-- BEGIN --

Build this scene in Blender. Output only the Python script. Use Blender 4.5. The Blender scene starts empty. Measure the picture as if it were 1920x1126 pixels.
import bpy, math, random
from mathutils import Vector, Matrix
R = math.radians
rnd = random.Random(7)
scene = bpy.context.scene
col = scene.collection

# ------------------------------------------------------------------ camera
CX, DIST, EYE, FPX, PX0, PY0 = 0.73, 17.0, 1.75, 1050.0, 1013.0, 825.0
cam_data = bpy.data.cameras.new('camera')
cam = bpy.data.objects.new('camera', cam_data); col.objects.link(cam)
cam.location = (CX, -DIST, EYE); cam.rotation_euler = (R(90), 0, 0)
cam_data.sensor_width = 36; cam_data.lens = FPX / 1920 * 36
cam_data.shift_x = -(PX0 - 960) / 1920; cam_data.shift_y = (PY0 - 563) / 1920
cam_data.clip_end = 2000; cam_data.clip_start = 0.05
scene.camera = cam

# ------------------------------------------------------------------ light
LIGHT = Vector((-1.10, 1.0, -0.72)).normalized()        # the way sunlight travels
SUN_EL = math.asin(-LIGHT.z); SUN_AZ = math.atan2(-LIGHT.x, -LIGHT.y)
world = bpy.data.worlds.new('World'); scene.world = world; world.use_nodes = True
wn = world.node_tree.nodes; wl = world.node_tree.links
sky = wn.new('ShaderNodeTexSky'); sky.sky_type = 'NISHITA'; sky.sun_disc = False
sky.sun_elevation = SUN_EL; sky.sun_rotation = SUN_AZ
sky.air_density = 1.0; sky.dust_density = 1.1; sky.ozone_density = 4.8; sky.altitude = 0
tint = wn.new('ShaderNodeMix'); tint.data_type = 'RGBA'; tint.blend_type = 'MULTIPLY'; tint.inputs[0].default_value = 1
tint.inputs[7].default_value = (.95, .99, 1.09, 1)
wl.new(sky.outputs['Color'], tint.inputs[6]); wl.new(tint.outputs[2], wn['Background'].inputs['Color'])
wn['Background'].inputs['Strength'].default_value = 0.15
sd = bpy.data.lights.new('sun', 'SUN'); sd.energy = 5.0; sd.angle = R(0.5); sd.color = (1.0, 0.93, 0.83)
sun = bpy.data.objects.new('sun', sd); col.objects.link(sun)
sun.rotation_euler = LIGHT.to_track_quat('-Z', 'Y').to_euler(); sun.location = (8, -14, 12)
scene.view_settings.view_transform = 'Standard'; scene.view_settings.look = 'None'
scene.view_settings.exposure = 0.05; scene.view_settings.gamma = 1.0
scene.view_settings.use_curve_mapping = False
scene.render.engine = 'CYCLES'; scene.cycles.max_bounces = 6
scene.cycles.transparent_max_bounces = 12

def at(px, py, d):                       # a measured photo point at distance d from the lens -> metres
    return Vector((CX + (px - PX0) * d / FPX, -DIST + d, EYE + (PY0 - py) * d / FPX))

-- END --

### Problem details
Each line of the material above must be retyped precisely.

### Written answer
Build this scene in Blender. Output only the Python script. Use Blender 4.5. The Blender scene starts empty. Measure the picture as if it were 1920x1126 pixels.
import bpy, math, random
from mathutils import Vector, Matrix
R = math.radians
rnd = random.Random(7)
scene = bpy.context.scene
col = scene.collection

# ------------------------------------------------------------------ camera
CX, DIST, EYE, FPX, PX0, PY0 = 0.73, 17.0, 1.75, 1050.0, 1013.0, 825.0
cam_data = bpy.data.cameras.new('camera')
cam = bpy.data.objects.new('camera', cam_data); col.objects.link(cam)
cam.location = (CX, -DIST, EYE); cam.rotation_euler = (R(90), 0, 0)
cam_data.sensor_width = 36; cam_data.lens = FPX / 1920 * 36
cam_data.shift_x = -(PX0 - 960) / 1920; cam_data.shift_y = (PY0 - 563) / 1920
cam_data.clip_end = 2000; cam_data.clip_start = 0.05
scene.camera = cam

# ------------------------------------------------------------------ light
LIGHT = Vector((-1.10, 1.0, -0.72)).normalized()        # the way sunlight travels
SUN_EL = math.asin(-LIGHT.z); SUN_AZ = math.atan2(-LIGHT.x, -LIGHT.y)
world = bpy.data.worlds.new('World'); scene.world = world; world.use_nodes = True
wn = world.node_tree.nodes; wl = world.node_tree.links
sky = wn.new('ShaderNodeTexSky'); sky.sky_type = 'NISHITA'; sky.sun_disc = False
sky.sun_elevation = SUN_EL; sky.sun_rotation = SUN_AZ
sky.air_density = 1.0; sky.dust_density = 1.1; sky.ozone_density = 4.8; sky.altitude = 0
tint = wn.new('ShaderNodeMix'); tint.data_type = 'RGBA'; tint.blend_type = 'MULTIPLY'; tint.inputs[0].default_value = 1
tint.inputs[7].default_value = (.95, .99, 1.09, 1)
wl.new(sky.outputs['Color'], tint.inputs[6]); wl.new(tint.outputs[2], wn['Background'].inputs['Color'])
wn['Background'].inputs['Strength'].default_value = 0.15
sd = bpy.data.lights.new('sun', 'SUN'); sd.energy = 5.0; sd.angle = R(0.5); sd.color = (1.0, 0.93, 0.83)
sun = bpy.data.objects.new('sun', sd); col.objects.link(sun)
sun.rotation_euler = LIGHT.to_track_quat('-Z', 'Y').to_euler(); sun.location = (8, -14, 12)
scene.view_settings.view_transform = 'Standard'; scene.view_settings.look = 'None'
scene.view_settings.exposure = 0.05; scene.view_settings.gamma = 1.0
scene.view_settings.use_curve_mapping = False
scene.render.engine = 'CYCLES'; scene.cycles.max_bounces = 6
scene.cycles.transparent_max_bounces = 12

def at(px, py, d):                       # a measured photo point at distance d from the lens -> metres
    return Vector((CX + (px - PX0) * d / FPX, -DIST + d, EYE + (PY0 - py) * d / FPX))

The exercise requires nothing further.